What is The Future of SolarWhere The Solar Industry Stands

Currently, the solar industry provides about 2% of the world’s energy needs. That sounds like a small amount, but the use of solar increased 300-fold between 2000 and 2019, according to Harvard University.

The reason is simple. The sun provides enormous amounts of energy every day. Harvard reports that in just one second, the sun sends enough energy to Earth to power the entire planet’s energy needs for a full two hours.

The issue has been finding affordable ways to convert that energy into power. Unfortunately, much of the early solar industry technology proved inefficient and expensive. But over the years, the costs have come down and the level of technology has gone up.

Signs of a Bright Solar Future

There are many signs that the future of solar that many have hoped for a long time has finally arrived.

For example, power company XCel Energy already is taking proposals to build massive wind and solar power plants in Colorado. The company provides power throughout the middle of America, from Michigan to Texas and west to Colorado.

Pacific Gas & Electric in California is committed to making renewable energy 55% of its power portfolio by 2031, helping drive the Golden State toward producing 50% of its energy from renewables, including solar, by 2025 or sooner.

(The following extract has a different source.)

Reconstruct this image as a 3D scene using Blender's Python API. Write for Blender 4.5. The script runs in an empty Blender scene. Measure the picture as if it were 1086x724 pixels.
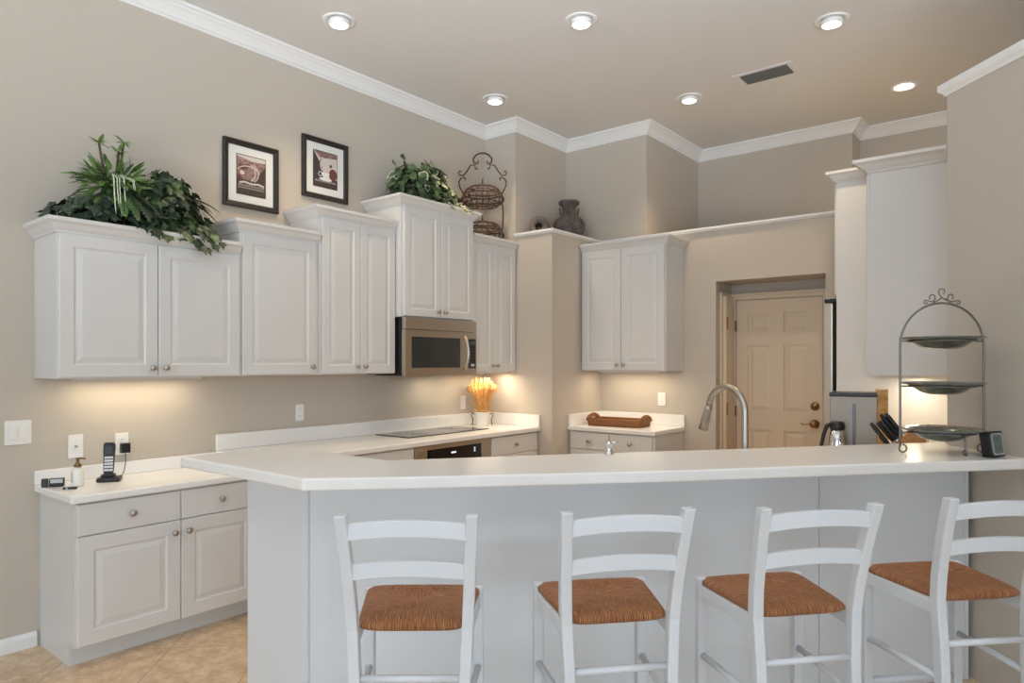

Also, about 335,000 people now work in the solar industry, with another 111,000 in the wind industry. That compares to about 211,000 working in coal mining or fossil fuel extraction.

Challenges Facing Solar Industry

In its report, the MIT Energy Initiative listed three major challenges the solar industry must overcome to ensure a bright future for solar.

  • Reducing the cost of installed solar capacity
  • Ensuring availability of technologies that support expansion to a very large scale at low costs
  • Easing integration of solar generation into existing electric systems.

Solving these issues has huge consequences for the planet. The study noted that a shift to solar energy on a large scale will significantly reduce the greenhouse gases that currently contribute to the greenhouse effect and global warming.

Also, the availability of solar everywhere on the planet will support bringing light and power to the about one billion people on the planet who currently have no access to electricity.

MIT projects the future of solar will involve the two current main ways to convert solar to energy:  photovoltaic (PV) and concentrated solar (or solar thermal) power (CSP) systems. PV typically requires direct sunshine, but can be used in power plants as well as rooftop systems for individual households. CSP can capture and store thermal power, allowing it to produce electricity even during periods of low sunshine.

Given the dire need to move away from fossil fuels, the solar industry should continue to expand in the coming years. Most experts believe that eventually, the U.S.- and the world – will become a solar-powered society.